He said the officer should be replaced by a Tamil civil servant if the government had any decency.

Related news: Ayush secy’s snub to non-Hindi doctors sparks row in TN

“It’s extraordinary when a Secretary of GoI tells Tamils to leave a webinar if they can’t understand his Hindi! If the govt has any decency he should be replaced by a Tamil civil servant forthwith! Is the tukde-tukde gang now in power determined to destroy India’s hard-won unity?” he said in a tweet.

A 40-second video clip that circulated online showed the GoI Secretary saying: “Whoever wants English can leave… I am comfortable in Hindi and would prefer speaking in Hindi…”

Kanimozhi’s letter

NDTV reported that DMK MP Kanimozhi, who was recently asked of her nationality by a CISF staffer at an airport, that the Secretary’s act amounted to imposition of a language.

She sent a letter to Union Minister of State for Ayush Sripad Yasso Naik and sought an inquiry.

“I urge you to order an inquiry and take action against all officials who have acted in a manner discriminating (against) our fellow citizens on the basis of language,” she said in the letter.

Language has been creating quite a furore in the political scene of the country, especially with states like Tamil Nadu rejecting the three-language formula put forth by the Centre.
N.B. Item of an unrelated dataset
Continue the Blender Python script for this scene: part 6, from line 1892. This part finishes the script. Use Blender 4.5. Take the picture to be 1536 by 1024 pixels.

In the Centre’s scheme, at least two languages should be native.

Shashi Tharoor has also been a vocal dissenter and the MP had often stated that any such language imposition would ‘destroy’ the hard-earned freedom and diversity of the country.

‘No official language status’

Tharoor had pointed out in a speech in parliament on January 3, 2018 that Hindi had not been given national language status in India. He said, “A Gujarat High Court ruling says that it is not the official language.”

There are 22 official languages in India, as per the Eighth Schedule of the Constitution of India.

The 22 languages are: (1) Assamese, (2) Bengali, (3) Gujarati, (4) Hindi, (5) Kannada, (6) Kashmiri, (7) Konkani, (8) Malayalam, (9) Manipuri, (10) Marathi, (11) Nepali, (12) Oriya, (13) Punjabi, (14) Sanskrit, (15) Sindhi, (16) Tamil, (17) Telugu, (18) Urdu (19) Bodo, (20) Santhali, (21) Maithili and (22) Dogri.

As many as 14 were added to the Constitution initially. Sindhi was accorded official status in 1967; Konkani, Manipuri and Nepali in 1992; and Bodo, Dogri, Maithili and Santhali in 2004.

Article 351 of the Constitution but provides for the spread of the Hindi language ‘without interfering with the other languages of specified in the 8th Schedule.